━━━━━ Available data ━━━━━

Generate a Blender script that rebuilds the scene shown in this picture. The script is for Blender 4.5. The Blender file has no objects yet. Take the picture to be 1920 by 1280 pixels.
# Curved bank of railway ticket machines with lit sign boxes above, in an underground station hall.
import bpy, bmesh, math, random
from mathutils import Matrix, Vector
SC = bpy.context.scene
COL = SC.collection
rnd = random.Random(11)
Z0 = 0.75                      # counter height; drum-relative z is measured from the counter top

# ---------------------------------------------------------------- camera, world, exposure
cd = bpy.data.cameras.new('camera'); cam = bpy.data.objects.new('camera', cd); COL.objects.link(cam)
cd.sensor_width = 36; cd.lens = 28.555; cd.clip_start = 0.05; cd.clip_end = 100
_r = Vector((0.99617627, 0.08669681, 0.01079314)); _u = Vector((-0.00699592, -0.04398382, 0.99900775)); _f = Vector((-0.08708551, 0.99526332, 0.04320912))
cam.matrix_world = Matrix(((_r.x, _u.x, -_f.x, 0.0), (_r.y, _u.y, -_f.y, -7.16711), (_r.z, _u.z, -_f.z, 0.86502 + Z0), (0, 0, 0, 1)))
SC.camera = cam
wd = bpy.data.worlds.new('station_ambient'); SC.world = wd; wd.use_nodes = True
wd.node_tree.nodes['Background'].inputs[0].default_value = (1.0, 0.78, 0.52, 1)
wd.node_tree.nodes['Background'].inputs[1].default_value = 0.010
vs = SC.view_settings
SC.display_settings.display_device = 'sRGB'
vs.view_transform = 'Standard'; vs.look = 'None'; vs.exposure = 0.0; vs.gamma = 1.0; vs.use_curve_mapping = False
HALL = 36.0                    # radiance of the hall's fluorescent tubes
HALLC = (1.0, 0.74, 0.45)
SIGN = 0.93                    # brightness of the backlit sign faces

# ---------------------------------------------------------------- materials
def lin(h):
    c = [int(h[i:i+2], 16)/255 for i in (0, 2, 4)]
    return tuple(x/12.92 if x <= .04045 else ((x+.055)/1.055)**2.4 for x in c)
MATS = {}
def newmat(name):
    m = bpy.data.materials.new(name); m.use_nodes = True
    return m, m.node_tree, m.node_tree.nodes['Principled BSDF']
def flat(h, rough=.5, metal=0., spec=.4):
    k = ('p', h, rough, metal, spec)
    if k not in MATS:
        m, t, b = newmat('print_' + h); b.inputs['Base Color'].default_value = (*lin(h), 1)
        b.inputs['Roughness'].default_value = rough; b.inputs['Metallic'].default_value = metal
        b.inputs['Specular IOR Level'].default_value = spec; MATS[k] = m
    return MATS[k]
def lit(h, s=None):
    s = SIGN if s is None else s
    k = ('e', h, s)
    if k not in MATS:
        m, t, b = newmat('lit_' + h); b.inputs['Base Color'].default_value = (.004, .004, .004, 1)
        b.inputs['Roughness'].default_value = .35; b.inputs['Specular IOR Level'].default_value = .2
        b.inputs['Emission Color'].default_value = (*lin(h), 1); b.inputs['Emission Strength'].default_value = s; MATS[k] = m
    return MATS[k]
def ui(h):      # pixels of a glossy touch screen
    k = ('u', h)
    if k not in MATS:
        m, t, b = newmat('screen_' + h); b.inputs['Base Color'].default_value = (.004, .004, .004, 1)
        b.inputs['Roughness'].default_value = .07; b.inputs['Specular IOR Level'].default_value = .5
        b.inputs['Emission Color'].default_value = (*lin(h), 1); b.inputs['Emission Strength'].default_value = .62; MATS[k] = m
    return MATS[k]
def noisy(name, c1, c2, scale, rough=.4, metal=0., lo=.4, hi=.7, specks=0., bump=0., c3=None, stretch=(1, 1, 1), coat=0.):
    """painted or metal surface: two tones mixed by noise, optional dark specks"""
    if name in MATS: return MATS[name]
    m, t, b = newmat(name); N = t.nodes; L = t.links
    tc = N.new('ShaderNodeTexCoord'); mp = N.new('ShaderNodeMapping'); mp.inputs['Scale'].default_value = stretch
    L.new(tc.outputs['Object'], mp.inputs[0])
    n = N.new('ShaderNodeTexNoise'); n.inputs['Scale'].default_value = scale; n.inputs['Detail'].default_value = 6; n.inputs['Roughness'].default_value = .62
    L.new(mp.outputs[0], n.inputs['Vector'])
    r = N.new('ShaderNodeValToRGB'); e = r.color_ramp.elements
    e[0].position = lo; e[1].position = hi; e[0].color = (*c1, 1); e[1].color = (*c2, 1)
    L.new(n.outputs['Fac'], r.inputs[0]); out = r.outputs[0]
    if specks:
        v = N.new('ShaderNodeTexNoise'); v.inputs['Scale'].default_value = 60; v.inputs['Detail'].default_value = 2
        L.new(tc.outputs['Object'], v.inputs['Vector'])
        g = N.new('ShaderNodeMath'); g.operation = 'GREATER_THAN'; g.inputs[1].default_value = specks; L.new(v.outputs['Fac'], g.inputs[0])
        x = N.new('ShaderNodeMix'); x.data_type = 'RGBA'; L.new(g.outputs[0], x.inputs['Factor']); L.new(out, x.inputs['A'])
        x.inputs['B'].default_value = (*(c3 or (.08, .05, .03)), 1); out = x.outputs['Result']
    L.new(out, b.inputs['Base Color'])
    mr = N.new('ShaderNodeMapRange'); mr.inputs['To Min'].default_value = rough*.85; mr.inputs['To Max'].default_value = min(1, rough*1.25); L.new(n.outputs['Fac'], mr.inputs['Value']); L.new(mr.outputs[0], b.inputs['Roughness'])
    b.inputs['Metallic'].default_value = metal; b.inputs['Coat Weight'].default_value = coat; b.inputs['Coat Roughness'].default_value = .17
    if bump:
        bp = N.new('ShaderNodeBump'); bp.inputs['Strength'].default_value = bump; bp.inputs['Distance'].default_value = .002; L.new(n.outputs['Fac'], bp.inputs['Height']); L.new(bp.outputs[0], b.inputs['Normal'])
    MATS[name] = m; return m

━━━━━

### Requirements
Lines from the beginning of the data above through the line containing "SIGN = 0.93" are to be returned exactly, and no others.

### Finished exercise
Generate a Blender script that rebuilds the scene shown in this picture. The script is for Blender 4.5. The Blender file has no objects yet. Take the picture to be 1920 by 1280 pixels.
# Curved bank of railway ticket machines with lit sign boxes above, in an underground station hall.
import bpy, bmesh, math, random
from mathutils import Matrix, Vector
SC = bpy.context.scene
COL = SC.collection
rnd = random.Random(11)
Z0 = 0.75                      # counter height; drum-relative z is measured from the counter top

# ---------------------------------------------------------------- camera, world, exposure
cd = bpy.data.cameras.new('camera'); cam = bpy.data.objects.new('camera', cd); COL.objects.link(cam)
cd.sensor_width = 36; cd.lens = 28.555; cd.clip_start = 0.05; cd.clip_end = 100
_r = Vector((0.99617627, 0.08669681, 0.01079314)); _u = Vector((-0.00699592, -0.04398382, 0.99900775)); _f = Vector((-0.08708551, 0.99526332, 0.04320912))
cam.matrix_world = Matrix(((_r.x, _u.x, -_f.x, 0.0), (_r.y, _u.y, -_f.y, -7.16711), (_r.z, _u.z, -_f.z, 0.86502 + Z0), (0, 0, 0, 1)))
SC.camera = cam
wd = bpy.data.worlds.new('station_ambient'); SC.world = wd; wd.use_nodes = True
wd.node_tree.nodes['Background'].inputs[0].default_value = (1.0, 0.78, 0.52, 1)
wd.node_tree.nodes['Background'].inputs[1].default_value = 0.010
vs = SC.view_settings
SC.display_settings.display_device = 'sRGB'
vs.view_transform = 'Standard'; vs.look = 'None'; vs.exposure = 0.0; vs.gamma = 1.0; vs.use_curve_mapping = False
HALL = 36.0                    # radiance of the hall's fluorescent tubes
HALLC = (1.0, 0.74, 0.45)
SIGN = 0.93                    # brightness of the backlit sign faces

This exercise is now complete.